There’s a mood to this episode – foggy flashbacks, buried alien tech, and a villain rewriting his own legend in real time. Mandarin’s origin unfolds like a pulp novella: Arnold Brock, Ilona Vermeer, and Yinsen on a doomed expedition, rebels in the jungle, and a temple full of jewels that whisper power. The visuals are rich, the tone leans mythic, and the whole thing feels just plausible enough to distract Force Works. Whether it’s true or not is never confirmed. That ambiguity becomes part of the tension.

Threaded through the spectacle is a clever bit of foreshadowing. Yinsen’s name drops early, long before the audience knows his significance. It’s a quiet setup for Iron Man’s own origin, tucked inside Mandarin’s melodrama. The backstory is compelling, but it’s also suspect – delivered via a black box that could just as easily be a trap. Mandarin’s voiceover sells it like scripture, but the team never gets proof. They’re chasing a story, not a fact.

Then comes the pivot. Mandarin seizes the base, finally gets his own armour, and launches into a transformation sequence that’s pure villain theatre. It’s dramatic, it’s overproduced, and it lasts just long enough for the suit to malfunction and smack him in the face. The grandeur collapses instantly. The villain who spent half the episode narrating his myth ends up retreating, bruised and baffled.

It’s a strange episode – tonally erratic, structurally bold, and completely entertaining. The origin might be fiction, the armour might be cursed, and the villain might be a little too fond of his own voice. But it all works, because the story never asks you to believe – it just dares you to follow.

Fin Fang Foom first crash-landed into Marvel lore in Strange Tales #89 (1961), a pre-superhero era monster story by Stan Lee and Jack Kirby. He wasn’t a dragon – he was a Makluan, a shape-shifting alien from the planet Kakaranthara (Maklu IV), buried in China and awakened by a clever scholar to repel a Communist invasion. His name, inspired by a British musical (Chu Chin Chow), was pure pulp rhythm. But the creature himself? Towering, green-scaled, and furious. Foom wasn’t just a monster – he was a myth in motion, a Cold War metaphor wrapped in cosmic scales.

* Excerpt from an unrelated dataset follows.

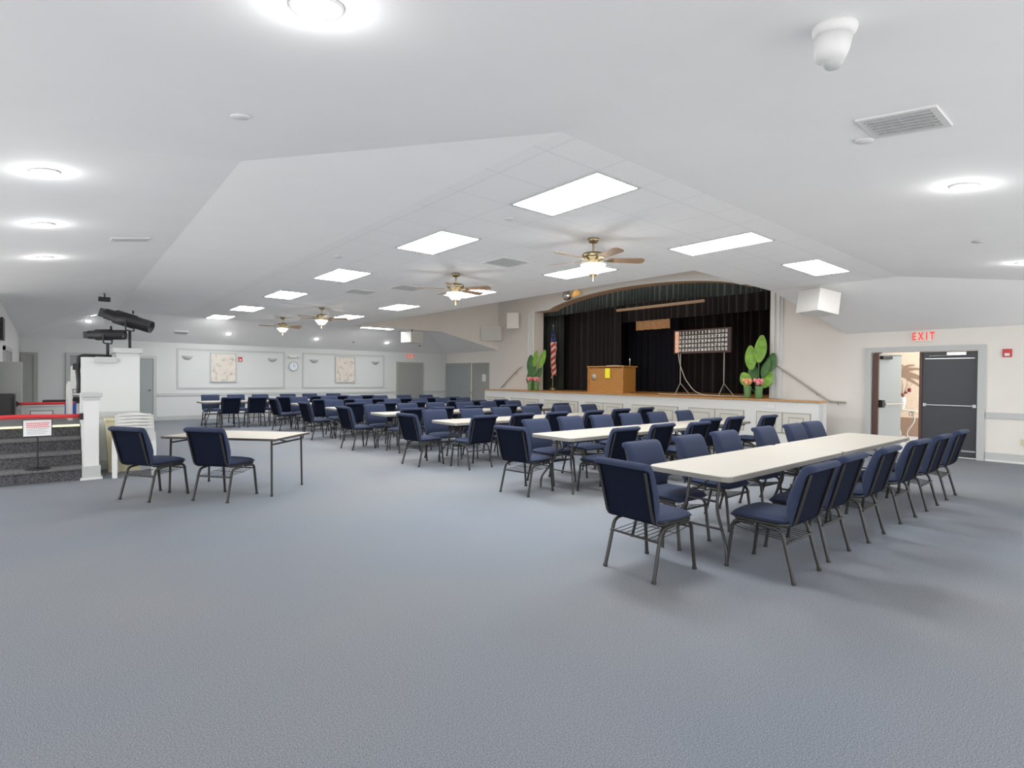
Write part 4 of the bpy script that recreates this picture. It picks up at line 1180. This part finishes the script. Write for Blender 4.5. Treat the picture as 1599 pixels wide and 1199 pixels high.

Over time, Foom was folded into Marvel continuity. He battled Iron Man in Iron Man #261–275, became part of the Mandarin’s arsenal, and occasionally clashed with Thor, Hulk, and even the X-Men. His backstory expanded: navigator of a Makluan starship, sleeper agent buried in legend, and eventual wielder of the infamous ten rings. Sometimes he was a conqueror. Sometimes a pawn. Sometimes a misunderstood exile. But always, he loomed – “He Whose Limbs Shatter Mountains and Whose Back Scrapes the Sun.” A dragon with a sci-fi twist and a temper to match.

Animation treated him with varying degrees of reverence and ridicule. In Iron Man, he’s summoned by Mandarin like a Saturday morning kaiju – roaring, rampaging, and vanishing just as quickly. The Super Hero Squad Show turned him into a joke with a chef’s hat and a taste for stir-fry. And Hulk and the Agents of S.M.A.S.H. gave him a more traditional monster arc, albeit with the usual tonal whiplash. Foom’s animated legacy is less about continuity and more about spectacle – he shows up, he stomps, he leaves. A dragon-shaped exclamation mark.

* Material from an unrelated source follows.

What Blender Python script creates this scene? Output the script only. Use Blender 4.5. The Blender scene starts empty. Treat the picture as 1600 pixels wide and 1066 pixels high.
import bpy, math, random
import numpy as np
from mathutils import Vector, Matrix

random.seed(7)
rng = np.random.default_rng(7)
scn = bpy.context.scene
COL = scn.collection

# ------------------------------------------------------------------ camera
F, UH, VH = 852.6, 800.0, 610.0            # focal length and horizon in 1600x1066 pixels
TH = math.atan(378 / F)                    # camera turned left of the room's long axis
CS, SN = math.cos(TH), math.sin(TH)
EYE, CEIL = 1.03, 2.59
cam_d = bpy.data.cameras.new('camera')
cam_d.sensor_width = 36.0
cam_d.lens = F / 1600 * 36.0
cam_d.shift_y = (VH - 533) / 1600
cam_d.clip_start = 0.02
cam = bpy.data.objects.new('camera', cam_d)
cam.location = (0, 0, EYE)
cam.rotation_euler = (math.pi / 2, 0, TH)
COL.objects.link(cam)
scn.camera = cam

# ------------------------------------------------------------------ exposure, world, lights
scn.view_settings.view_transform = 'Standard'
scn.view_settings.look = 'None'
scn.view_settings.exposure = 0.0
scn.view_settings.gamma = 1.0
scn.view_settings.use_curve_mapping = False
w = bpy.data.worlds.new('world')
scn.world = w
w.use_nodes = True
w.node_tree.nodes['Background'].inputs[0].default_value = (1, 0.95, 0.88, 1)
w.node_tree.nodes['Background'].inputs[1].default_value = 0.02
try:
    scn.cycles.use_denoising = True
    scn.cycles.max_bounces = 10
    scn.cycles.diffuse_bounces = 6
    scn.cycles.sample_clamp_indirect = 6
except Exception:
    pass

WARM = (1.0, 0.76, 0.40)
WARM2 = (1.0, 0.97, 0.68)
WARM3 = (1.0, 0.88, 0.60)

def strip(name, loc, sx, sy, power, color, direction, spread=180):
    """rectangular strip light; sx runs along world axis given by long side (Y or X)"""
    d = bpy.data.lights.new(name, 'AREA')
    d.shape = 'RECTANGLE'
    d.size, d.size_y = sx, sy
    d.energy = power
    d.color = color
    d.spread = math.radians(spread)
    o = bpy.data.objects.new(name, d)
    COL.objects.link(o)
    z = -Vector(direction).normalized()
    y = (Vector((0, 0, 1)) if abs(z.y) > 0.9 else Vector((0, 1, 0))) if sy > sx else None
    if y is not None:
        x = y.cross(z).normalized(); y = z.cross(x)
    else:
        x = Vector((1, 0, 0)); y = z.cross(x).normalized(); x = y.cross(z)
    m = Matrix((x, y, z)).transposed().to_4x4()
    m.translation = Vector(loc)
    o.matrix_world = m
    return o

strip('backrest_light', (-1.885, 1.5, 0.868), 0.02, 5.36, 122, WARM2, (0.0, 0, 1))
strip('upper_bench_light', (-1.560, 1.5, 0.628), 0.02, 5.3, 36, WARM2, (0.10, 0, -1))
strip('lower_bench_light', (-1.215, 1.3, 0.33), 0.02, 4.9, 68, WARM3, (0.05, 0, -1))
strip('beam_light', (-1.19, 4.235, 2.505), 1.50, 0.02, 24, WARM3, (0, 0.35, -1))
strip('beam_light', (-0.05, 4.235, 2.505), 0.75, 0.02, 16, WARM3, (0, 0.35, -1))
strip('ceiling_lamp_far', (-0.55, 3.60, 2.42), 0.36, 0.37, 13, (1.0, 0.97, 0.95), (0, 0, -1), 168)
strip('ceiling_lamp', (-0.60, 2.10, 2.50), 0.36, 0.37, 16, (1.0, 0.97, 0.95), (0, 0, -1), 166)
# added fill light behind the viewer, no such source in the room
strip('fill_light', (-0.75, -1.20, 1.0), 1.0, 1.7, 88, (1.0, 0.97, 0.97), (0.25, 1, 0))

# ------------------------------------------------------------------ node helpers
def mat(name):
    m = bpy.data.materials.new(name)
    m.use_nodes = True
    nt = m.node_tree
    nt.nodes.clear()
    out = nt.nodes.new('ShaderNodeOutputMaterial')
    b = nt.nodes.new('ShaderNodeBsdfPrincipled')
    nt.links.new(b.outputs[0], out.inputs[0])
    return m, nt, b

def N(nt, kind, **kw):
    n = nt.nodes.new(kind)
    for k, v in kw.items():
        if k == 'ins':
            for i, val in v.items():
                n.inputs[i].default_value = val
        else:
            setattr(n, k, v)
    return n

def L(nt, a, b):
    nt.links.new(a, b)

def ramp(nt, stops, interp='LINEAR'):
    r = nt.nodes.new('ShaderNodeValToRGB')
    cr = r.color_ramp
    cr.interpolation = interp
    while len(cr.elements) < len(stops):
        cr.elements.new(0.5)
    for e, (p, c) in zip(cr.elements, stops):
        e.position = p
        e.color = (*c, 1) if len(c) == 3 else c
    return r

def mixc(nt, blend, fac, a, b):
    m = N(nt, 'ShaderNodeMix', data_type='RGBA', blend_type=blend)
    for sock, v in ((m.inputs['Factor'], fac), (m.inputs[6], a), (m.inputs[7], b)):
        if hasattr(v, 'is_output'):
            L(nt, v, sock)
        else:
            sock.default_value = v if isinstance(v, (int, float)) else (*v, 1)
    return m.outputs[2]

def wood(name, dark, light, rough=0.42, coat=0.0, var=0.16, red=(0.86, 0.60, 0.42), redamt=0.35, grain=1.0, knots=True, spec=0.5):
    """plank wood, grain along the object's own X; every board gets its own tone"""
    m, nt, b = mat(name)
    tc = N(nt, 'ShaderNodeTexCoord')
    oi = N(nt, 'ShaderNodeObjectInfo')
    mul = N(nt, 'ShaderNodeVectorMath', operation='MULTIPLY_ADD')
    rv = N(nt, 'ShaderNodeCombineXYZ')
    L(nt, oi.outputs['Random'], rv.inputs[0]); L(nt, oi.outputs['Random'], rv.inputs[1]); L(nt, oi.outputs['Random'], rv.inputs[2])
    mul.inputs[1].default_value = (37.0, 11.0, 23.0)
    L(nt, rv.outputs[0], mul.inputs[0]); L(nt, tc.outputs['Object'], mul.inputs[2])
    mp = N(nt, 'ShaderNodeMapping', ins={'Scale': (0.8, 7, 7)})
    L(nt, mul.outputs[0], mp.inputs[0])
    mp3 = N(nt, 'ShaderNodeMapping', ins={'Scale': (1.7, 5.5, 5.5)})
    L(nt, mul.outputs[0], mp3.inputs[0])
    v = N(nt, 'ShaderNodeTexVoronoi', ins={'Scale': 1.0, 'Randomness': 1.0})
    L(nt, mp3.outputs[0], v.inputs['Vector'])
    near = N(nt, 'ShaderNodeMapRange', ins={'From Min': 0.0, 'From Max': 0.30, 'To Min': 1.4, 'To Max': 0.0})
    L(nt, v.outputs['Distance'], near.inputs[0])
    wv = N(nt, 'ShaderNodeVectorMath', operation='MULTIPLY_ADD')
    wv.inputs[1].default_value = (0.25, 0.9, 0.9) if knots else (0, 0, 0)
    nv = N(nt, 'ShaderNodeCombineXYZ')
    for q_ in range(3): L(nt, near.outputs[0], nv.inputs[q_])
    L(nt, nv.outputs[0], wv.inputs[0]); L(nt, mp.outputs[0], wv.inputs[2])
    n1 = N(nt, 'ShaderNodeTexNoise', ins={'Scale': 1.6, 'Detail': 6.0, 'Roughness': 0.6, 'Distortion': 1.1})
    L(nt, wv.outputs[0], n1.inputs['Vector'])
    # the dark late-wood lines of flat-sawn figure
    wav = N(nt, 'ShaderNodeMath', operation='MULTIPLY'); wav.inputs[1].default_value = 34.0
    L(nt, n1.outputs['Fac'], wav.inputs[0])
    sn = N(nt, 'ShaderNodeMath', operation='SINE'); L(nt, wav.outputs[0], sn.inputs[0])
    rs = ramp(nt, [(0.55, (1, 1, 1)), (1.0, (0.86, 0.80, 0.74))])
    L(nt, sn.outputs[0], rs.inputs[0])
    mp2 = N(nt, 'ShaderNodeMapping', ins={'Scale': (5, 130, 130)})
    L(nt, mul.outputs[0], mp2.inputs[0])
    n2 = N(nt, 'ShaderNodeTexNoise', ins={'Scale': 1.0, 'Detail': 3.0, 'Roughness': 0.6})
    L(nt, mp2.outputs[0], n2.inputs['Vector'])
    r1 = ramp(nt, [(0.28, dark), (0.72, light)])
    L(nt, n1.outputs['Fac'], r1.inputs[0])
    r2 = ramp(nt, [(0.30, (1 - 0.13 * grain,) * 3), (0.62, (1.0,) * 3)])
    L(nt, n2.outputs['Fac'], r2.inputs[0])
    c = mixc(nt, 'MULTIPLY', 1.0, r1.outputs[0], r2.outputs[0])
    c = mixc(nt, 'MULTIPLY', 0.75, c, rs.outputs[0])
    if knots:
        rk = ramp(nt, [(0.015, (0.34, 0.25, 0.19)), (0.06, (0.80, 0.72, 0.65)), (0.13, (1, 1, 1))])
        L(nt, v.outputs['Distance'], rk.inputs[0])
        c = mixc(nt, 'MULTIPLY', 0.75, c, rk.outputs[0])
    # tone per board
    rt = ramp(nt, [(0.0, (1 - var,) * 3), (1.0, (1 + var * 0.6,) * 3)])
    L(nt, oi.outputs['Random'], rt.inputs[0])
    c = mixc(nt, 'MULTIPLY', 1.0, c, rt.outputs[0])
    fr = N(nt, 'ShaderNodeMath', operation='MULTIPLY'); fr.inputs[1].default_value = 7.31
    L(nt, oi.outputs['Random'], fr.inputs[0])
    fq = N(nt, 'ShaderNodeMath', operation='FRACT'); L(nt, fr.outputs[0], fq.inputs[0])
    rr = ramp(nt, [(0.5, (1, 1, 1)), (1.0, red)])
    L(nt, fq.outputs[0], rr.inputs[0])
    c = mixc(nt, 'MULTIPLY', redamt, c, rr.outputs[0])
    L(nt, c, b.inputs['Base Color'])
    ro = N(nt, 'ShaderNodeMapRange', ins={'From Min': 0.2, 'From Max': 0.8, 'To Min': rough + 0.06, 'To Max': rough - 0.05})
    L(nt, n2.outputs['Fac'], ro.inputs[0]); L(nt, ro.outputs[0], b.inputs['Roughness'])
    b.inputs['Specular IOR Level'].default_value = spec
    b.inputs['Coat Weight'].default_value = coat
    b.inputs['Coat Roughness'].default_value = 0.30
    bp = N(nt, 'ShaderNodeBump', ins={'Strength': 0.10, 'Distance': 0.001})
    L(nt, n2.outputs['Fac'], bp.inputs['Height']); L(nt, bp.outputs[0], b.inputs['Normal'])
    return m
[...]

But in comics like NEXTWAVE, the pendulum swings hard into satire. Foom wears purple underpants, lusts after human women, and gets punched in the face by Monica Rambeau. It’s brilliant. It’s the full-circle evolution of a character who started as a metaphor, became a menace, and now exists somewhere between myth and meme. Fin Fang Foom endures not because he’s consistent – but because he’s unforgettable. A dragon, a joke, a legacy. And sometimes, all three at once.